Microstrip Patch Antenna
Design rectangular patch antennas for PCBs.
What is a Microstrip Patch Antenna?
A Microstrip Patch Antenna is a type of radio antenna that can be fabricated directly onto a printed circuit board (PCB). It consists of a flat rectangular sheet of metal (the "patch") mounted over a larger sheet of metal called a ground plane, separated by a dielectric substrate.
Because they are low-profile, lightweight, and inexpensive to manufacture using standard etching techniques, patch antennas are ubiquitous in modern wireless devices. They are the hidden heroes inside your smartphone, WiFi router, GPS receiver, and even radar systems used in automotive cruise control.
Design & Calculation Formulas
Designing a patch antenna is a careful balance of physics. The dimensions of the patch control the resonant frequency. The "Length" determines the frequency, while the "Width" controls the input impedance and bandwidth.
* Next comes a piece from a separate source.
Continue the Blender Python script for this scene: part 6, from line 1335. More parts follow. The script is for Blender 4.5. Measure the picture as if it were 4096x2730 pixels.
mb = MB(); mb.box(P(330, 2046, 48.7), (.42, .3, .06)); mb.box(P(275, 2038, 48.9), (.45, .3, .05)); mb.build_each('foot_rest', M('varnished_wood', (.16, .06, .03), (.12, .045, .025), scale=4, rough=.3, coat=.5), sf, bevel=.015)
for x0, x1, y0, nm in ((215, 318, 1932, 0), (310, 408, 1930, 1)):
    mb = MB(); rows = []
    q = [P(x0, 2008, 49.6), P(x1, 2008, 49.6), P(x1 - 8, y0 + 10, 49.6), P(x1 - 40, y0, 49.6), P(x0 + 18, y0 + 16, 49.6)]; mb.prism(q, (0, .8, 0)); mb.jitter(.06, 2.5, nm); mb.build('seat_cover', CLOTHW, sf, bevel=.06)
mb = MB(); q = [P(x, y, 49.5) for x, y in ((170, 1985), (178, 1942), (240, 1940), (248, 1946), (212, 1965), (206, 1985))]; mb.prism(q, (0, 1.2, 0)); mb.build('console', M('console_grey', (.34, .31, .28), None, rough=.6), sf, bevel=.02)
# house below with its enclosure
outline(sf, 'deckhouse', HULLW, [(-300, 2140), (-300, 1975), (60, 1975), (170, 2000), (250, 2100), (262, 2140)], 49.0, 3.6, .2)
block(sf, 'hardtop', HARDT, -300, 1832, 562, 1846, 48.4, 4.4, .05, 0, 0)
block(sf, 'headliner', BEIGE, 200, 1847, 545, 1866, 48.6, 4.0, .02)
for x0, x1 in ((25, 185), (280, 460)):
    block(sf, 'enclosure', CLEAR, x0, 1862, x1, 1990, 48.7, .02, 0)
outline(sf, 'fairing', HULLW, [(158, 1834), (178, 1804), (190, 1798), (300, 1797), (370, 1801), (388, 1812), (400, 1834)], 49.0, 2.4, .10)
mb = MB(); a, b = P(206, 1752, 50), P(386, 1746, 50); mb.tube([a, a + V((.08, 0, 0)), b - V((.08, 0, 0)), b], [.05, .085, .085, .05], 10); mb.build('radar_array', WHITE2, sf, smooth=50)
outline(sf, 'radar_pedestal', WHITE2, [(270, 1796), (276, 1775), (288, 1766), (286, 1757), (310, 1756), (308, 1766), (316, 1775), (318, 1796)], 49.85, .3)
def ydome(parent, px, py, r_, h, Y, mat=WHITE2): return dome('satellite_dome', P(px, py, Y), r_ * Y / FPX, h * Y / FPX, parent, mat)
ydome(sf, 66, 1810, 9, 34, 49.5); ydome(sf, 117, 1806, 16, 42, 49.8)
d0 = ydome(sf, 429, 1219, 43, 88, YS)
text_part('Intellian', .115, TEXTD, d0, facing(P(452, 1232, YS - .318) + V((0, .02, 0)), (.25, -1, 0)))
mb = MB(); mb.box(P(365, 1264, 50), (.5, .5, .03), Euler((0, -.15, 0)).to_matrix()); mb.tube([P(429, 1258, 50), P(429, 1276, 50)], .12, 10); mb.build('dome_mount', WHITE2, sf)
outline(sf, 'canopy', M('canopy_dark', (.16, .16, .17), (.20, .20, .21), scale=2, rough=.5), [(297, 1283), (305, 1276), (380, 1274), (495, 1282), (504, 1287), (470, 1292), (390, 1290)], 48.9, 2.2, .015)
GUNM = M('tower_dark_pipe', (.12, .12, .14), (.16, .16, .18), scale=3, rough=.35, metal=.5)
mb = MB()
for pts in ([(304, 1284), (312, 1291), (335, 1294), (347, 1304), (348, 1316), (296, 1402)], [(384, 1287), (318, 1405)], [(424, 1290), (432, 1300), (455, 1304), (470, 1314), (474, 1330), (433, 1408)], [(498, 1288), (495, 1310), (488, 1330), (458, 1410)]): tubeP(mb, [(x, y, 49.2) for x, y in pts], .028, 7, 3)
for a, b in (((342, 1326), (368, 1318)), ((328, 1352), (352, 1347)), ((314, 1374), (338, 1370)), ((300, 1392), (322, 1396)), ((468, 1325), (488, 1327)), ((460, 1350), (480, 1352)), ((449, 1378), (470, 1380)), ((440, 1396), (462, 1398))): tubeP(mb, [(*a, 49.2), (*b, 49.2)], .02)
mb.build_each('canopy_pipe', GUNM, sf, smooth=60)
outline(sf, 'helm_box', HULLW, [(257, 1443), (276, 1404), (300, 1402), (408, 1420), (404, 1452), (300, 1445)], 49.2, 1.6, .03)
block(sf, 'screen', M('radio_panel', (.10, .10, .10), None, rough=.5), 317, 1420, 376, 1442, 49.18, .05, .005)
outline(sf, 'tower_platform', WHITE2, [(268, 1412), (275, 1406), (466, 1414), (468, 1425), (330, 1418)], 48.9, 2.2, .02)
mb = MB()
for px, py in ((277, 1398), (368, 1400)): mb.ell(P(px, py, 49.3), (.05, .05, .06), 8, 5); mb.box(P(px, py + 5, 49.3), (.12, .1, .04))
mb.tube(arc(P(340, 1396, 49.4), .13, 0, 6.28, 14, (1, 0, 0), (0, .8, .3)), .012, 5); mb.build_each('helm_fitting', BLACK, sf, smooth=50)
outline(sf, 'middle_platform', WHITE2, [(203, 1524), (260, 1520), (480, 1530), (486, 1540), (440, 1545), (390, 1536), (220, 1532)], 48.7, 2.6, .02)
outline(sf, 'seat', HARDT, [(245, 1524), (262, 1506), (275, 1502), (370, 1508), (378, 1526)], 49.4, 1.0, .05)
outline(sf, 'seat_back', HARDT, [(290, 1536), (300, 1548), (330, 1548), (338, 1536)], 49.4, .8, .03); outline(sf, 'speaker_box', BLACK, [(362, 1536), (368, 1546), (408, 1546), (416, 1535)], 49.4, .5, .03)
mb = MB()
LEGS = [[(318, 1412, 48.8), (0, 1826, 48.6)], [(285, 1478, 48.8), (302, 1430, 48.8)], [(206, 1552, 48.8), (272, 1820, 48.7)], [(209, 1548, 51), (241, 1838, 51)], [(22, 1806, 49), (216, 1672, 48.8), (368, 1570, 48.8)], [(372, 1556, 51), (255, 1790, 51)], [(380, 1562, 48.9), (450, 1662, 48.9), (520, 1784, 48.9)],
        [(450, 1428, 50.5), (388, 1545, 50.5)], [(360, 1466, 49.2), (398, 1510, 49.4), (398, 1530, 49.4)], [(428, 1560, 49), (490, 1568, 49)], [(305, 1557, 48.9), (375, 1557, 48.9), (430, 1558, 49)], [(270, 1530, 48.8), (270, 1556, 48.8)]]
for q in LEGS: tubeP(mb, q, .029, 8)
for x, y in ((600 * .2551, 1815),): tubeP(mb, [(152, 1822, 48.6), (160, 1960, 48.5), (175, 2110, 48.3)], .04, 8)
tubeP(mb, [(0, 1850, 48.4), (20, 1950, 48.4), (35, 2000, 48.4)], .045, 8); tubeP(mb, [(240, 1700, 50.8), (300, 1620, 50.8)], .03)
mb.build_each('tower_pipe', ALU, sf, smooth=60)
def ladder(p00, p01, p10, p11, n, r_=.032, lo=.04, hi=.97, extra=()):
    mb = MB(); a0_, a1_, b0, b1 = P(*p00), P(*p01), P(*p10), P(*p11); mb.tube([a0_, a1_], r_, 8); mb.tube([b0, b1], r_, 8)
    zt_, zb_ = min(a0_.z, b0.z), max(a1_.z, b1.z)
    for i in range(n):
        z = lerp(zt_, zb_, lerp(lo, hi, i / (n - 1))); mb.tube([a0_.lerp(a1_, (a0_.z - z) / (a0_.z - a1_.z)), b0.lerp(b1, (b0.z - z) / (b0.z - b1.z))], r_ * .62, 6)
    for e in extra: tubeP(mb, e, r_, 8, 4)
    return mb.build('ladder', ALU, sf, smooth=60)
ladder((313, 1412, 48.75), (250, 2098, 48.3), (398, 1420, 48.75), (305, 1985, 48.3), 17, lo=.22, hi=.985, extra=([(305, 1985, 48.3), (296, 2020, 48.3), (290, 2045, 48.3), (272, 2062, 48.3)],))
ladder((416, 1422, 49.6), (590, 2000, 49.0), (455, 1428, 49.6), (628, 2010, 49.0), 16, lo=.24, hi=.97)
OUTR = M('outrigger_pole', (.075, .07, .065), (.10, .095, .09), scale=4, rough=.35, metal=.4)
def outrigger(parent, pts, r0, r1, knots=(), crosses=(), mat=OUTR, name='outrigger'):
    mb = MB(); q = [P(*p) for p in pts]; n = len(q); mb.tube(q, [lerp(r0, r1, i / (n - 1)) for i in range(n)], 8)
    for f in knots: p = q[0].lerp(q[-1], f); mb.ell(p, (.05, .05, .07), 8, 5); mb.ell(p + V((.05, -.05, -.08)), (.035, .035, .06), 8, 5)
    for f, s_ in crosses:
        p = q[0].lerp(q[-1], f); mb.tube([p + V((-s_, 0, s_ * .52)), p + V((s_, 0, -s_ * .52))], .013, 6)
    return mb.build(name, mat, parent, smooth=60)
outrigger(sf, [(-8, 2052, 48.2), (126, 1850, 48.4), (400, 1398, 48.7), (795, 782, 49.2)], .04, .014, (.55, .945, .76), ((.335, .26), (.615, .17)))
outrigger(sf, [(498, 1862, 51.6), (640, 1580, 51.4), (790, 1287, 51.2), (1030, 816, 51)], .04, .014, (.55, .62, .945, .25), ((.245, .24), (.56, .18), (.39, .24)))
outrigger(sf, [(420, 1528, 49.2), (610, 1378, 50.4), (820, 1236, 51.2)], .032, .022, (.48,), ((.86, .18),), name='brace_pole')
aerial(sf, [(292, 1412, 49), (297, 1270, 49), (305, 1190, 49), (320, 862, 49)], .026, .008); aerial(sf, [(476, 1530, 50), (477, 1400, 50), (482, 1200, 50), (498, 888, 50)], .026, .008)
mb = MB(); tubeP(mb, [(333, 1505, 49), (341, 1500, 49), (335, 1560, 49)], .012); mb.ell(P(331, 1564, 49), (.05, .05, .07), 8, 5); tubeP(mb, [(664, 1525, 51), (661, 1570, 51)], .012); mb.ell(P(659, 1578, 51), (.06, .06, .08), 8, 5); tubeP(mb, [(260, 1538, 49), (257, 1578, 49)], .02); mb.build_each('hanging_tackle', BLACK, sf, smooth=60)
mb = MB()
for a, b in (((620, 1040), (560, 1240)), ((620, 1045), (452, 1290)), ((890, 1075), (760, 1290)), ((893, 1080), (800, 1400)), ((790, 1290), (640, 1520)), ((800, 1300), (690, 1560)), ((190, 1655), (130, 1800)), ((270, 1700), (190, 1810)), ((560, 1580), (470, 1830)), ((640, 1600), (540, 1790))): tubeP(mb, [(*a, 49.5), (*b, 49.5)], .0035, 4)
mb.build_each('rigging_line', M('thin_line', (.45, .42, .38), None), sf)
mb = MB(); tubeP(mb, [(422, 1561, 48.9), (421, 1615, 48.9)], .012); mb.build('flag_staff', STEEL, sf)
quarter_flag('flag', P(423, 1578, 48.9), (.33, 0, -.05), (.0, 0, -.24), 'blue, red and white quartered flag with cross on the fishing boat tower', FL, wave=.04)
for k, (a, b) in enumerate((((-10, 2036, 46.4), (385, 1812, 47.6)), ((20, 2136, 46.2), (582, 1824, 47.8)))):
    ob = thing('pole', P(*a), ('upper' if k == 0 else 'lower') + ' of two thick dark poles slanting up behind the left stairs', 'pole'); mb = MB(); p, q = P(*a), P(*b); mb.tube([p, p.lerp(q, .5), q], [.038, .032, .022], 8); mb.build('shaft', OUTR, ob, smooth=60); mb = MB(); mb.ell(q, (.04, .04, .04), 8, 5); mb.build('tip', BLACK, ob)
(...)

We use the Transmission Line Model for these calculations.
1. Calculating Width (W)
For efficient radiation, the width is calculated first:
W = (c / (2f₀)) × sqrt(2 / (εᵣ + 1))
Where c is the speed of light, f₀ is the target frequency, and εᵣ is the dielectric constant of the substrate.
2. Effective Dielectric Constant (ε_eff)
Since some of the electric field travels in the air above the patch and some in the substrate below, we calculate an "effective" dielectric constant:
ε_eff = (εᵣ + 1)/2 + (εᵣ - 1)/2 × [1 + 12(h/W)]⁻⁰·⁵
3. Effective Length & Fringing
The patch looks electrically longer than its physical length due to "fringing fields" at the edges. We calculate this extension (ΔL):
ΔL = 0.412h × [(ε_eff + 0.3)(W/h + 0.264)] / [(ε_eff - 0.258)(W/h + 0.8)]
Finally, the physical length (L) is:
L = (c / (2f₀sqrt(ε_eff))) - 2ΔL
Practical Applications
- GPS Systems: Ceramic patch antennas are standard in almost all GPS receivers due to their circular polarization capabilities.
- Mobile Phones: While often replaced by PIFA antennas, patches are still used in 5G mmWave arrays.
- Radar: Phased arrays composed of hundreds of small patches can steer a radar beam electronically without moving parts.
FAQ
Why use Rogers substrate instead of FR4?
FR4 is cheap but inconsistent. Its dielectric constant can vary from 4.2 to 4.8 across a single board, and it is very "lossy" at high frequencies (it absorbs signal energy). Rogers materials (like RO4350B) are engineered ceramics with precise εᵣ and very low loss, essential for antennas above 2 GHz.
What is the "Feed Point"?
You cannot just connect the wire to the edge of the patch; the impedance there is too high (hundreds of Ohms). To match a standard 50Ω cable, you must feed the signal at a specific point inset from the edge, or use a quarter-wave transformer.
Does the ground plane size matter?
Yes. An infinite ground plane is assumed in the math. In reality, if the ground plane is too small (less than 6h larger than the patch + 6h), the radiation pattern will distort, and the antenna will radiate backwards (backlobes).